Why magnetic permeability is worth a second look in semiconductor manufacturing
Stainless steel has a reputation for being non-magnetic, and for austenitic grades in the annealed condition that is a broadly fair assumption, with relative magnetic permeability sitting very low. The complication is that the material rarely stays in its annealed condition once it is manufactured into a product or component, especially a fastener.
Manufacturing a bolt means cold working it, through processes such as drawing, cold-forming and thread rolling. This plastic deformation of the steel can result in part of the austenitic microstructure changing into strain-induced martensite. Also known as deformation-induced martensite, this phase is ferromagnetic.
In the vast majority of applications, that shift is academic. A bolt's magnetic permeability is unlikely to be a consideration when it is holding a pump bracket together. However, there are some industry sectors where magnetic permeability in fasteners becomes more of a concern, and semiconductor manufacturing is typically one of them.
Semiconductor fabrication runs on equipment that doesn't like magnetic surprises, such as electron-beam lithography and inspection tools, metrology and measurement systems, and a host of sensitive instrumentation. Components or assemblies carrying a magnetic signature can introduce unintentional errors that were not accounted for in the initial design.
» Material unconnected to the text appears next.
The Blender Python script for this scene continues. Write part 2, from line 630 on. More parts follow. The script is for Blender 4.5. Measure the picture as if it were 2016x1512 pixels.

In critical areas, the hardware around this equipment (fasteners included) needs to be carefully specified with magnetic permeability in mind, rather than left to chance.
This is the gap that BUMAX® 88 and BUMAX® 109 are designed to close. Both grades benefit from very low magnetic permeability compared to standard A4-80 fasteners. BUMAX® 88 has an approximate relative permeability (µr) at 20°C of 1.006, and BUMAX® 109 is slightly higher at 1.007, despite being a considerably stronger fastener. This is achieved through a combination of factors. Firstly, the material specification for BUMAX® 88 and BUMAX® 109 is tightly defined and less susceptible to the formation of deformation martensite during cold forming. Secondly, many aspects of the cold-forming process are closely controlled, including reduction ratios, process temperatures and tool design.
Interference with magnetic fields, sensors and electronic equipment is therefore minimal where BUMAX fasteners are concerned. This sits alongside the other considerations these industries tend to demand: low particle emissions, low outgassing, cleanroom packaging and low-cobalt content (in high-radiation environments). Magnetic permeability is the one that is most often misunderstood, because of the counterintuitive notion that a "non-magnetic" material could be magnetic at all.
As geometries keep shrinking, tolerances tighten and performance expectations rise, there is less and less room for variables that can't be accounted for. A fastener that holds a steady, low magnetic permeability from raw material through to the finished joint simply takes one of those variables off the table.